### YOUR GOAL
The line containing "from mathutils import Vector, Matrix" marks the end: extract everything from the first line of the data through that line, exactly, with no pictures.
__________________________________________________
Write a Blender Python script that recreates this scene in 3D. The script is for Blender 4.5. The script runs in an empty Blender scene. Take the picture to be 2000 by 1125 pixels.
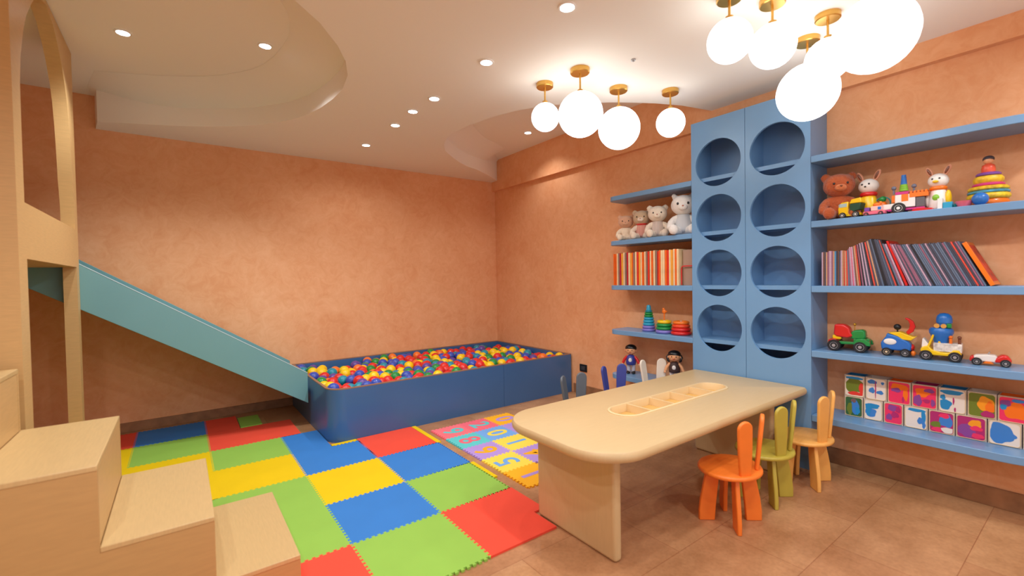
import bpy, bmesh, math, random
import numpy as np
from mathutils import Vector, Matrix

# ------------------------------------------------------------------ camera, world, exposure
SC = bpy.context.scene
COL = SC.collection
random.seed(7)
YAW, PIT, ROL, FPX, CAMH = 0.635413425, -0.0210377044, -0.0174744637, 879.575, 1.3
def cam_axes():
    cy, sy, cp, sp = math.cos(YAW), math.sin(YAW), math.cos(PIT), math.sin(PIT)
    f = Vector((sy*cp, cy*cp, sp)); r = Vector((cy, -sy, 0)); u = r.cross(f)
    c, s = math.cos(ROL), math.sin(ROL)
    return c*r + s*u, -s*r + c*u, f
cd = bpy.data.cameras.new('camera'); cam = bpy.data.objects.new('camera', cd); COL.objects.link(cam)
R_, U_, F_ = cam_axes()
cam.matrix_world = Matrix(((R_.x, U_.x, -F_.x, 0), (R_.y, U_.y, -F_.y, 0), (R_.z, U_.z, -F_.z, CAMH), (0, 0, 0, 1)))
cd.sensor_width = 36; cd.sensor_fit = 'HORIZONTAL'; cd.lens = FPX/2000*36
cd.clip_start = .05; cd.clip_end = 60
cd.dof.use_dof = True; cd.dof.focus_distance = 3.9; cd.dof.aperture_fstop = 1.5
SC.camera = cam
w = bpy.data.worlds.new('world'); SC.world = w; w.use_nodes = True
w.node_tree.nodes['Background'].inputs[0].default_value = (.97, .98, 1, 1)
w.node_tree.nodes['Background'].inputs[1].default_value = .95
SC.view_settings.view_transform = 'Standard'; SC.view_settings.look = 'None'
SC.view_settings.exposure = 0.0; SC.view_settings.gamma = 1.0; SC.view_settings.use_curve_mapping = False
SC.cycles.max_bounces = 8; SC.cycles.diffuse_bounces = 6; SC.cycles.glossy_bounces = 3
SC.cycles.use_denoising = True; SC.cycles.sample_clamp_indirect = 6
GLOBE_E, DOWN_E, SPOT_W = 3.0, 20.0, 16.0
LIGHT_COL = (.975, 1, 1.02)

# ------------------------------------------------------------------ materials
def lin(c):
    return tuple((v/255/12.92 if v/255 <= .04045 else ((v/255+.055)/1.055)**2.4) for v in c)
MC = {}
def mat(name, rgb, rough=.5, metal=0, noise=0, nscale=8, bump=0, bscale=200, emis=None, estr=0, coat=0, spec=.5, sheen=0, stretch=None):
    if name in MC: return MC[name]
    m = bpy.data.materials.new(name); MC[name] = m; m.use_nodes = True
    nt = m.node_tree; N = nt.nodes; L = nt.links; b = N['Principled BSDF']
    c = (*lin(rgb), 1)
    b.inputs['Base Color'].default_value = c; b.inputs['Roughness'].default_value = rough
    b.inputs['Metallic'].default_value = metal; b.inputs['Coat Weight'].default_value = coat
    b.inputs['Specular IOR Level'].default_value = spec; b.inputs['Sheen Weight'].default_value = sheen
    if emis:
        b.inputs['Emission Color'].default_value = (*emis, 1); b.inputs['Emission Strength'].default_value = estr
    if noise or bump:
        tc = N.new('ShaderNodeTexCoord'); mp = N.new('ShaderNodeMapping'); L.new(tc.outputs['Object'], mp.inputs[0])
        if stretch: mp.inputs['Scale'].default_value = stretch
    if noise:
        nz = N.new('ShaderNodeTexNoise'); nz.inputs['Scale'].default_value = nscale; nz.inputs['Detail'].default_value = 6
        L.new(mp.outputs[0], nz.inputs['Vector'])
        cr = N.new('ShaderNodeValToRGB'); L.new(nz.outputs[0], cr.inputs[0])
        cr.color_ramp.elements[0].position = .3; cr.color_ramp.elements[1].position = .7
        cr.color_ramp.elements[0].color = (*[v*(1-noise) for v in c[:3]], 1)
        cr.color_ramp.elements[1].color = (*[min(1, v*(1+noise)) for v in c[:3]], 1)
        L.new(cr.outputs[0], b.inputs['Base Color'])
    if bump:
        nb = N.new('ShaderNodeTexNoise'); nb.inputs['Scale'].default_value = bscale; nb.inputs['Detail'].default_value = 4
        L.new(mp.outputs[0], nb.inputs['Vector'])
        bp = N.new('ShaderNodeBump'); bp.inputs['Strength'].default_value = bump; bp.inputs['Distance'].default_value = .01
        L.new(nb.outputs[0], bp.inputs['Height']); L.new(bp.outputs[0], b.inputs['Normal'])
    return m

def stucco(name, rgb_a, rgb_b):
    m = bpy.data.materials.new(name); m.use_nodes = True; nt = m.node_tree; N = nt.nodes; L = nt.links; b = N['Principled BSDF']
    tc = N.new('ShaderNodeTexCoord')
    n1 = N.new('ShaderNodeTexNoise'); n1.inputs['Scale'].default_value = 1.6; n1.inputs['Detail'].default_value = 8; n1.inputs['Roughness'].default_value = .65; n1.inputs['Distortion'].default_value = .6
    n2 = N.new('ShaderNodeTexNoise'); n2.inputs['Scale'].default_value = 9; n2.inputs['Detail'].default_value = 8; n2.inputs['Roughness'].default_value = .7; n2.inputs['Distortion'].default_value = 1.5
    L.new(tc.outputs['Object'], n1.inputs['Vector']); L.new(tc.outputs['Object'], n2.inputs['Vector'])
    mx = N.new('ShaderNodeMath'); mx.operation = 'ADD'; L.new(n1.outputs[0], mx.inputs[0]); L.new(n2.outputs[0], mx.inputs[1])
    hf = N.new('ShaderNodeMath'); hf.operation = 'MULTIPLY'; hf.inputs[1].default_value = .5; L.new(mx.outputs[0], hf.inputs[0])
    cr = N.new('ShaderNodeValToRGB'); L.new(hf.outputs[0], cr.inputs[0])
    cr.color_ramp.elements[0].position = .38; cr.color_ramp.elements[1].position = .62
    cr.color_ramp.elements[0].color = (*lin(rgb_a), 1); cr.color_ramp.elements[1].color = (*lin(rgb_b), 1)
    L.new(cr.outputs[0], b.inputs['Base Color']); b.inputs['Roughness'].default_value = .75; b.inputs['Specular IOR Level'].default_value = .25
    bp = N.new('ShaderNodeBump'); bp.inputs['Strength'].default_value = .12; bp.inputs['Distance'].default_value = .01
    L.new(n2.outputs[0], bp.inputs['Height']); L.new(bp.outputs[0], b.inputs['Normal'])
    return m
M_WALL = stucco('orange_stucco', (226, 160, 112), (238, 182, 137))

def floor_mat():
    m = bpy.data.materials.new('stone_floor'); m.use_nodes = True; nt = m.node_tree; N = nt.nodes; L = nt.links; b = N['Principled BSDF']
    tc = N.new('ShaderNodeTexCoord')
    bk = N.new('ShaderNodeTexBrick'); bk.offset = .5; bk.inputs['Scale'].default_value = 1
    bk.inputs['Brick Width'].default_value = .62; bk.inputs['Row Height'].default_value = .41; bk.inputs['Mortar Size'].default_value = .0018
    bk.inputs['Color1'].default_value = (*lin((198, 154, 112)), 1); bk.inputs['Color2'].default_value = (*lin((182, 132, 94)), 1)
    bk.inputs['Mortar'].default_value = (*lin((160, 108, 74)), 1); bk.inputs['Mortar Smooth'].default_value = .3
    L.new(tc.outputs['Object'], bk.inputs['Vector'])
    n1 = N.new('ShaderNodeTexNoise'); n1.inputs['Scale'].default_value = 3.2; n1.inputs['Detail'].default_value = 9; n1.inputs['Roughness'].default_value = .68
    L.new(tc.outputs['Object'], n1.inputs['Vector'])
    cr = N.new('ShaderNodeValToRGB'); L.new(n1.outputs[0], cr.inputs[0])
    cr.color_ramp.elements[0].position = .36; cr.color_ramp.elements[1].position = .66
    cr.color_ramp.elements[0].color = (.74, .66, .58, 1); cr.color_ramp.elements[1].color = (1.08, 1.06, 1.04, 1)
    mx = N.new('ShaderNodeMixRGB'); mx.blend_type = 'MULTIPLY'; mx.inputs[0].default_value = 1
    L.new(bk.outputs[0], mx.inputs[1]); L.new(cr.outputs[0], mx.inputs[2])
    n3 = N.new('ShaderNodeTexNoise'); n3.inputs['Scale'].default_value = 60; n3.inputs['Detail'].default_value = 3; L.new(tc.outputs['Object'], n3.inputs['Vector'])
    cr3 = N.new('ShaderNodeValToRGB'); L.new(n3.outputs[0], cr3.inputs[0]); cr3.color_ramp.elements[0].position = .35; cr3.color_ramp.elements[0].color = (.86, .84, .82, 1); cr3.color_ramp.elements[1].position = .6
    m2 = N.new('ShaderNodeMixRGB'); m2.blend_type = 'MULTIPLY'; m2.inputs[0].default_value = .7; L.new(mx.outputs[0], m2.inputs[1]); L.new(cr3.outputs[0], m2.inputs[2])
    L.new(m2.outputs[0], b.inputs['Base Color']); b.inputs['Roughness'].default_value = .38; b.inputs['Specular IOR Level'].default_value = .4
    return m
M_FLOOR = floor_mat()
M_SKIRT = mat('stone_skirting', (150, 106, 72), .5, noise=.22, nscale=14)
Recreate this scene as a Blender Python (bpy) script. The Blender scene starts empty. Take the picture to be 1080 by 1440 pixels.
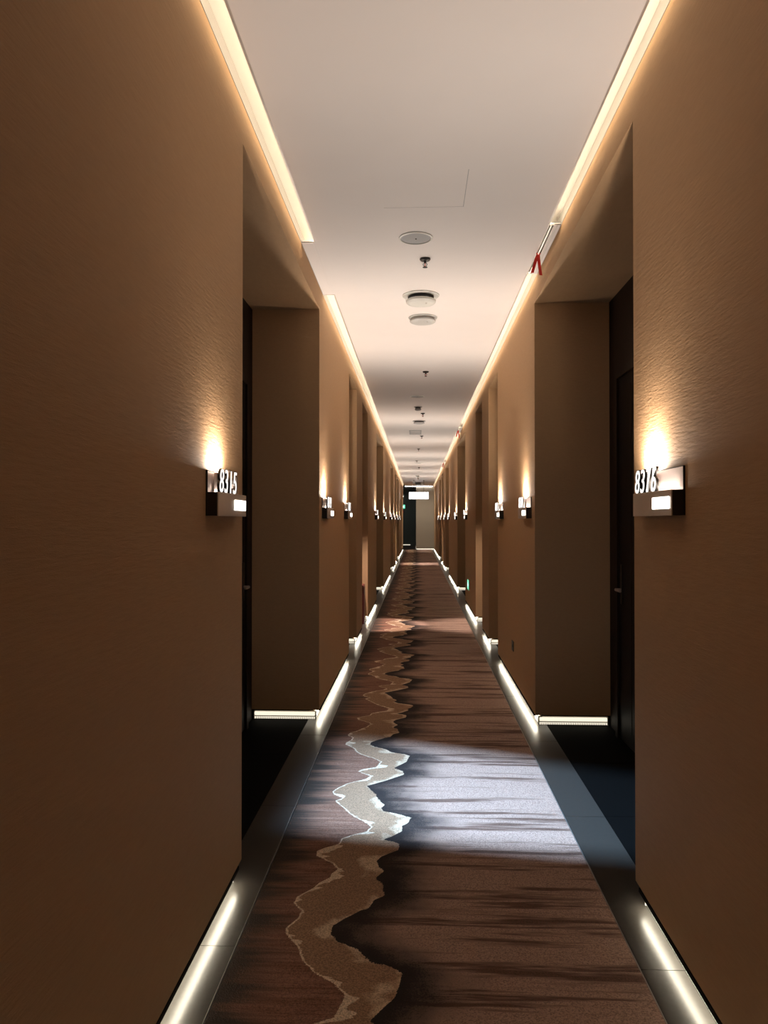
__________________________________________________
### EXERCISE RESULT
Write a Blender Python script that recreates this scene in 3D. The script is for Blender 4.5. The script runs in an empty Blender scene. Take the picture to be 2000 by 1125 pixels.
import bpy, bmesh, math, random
import numpy as np
from mathutils import Vector, Matrix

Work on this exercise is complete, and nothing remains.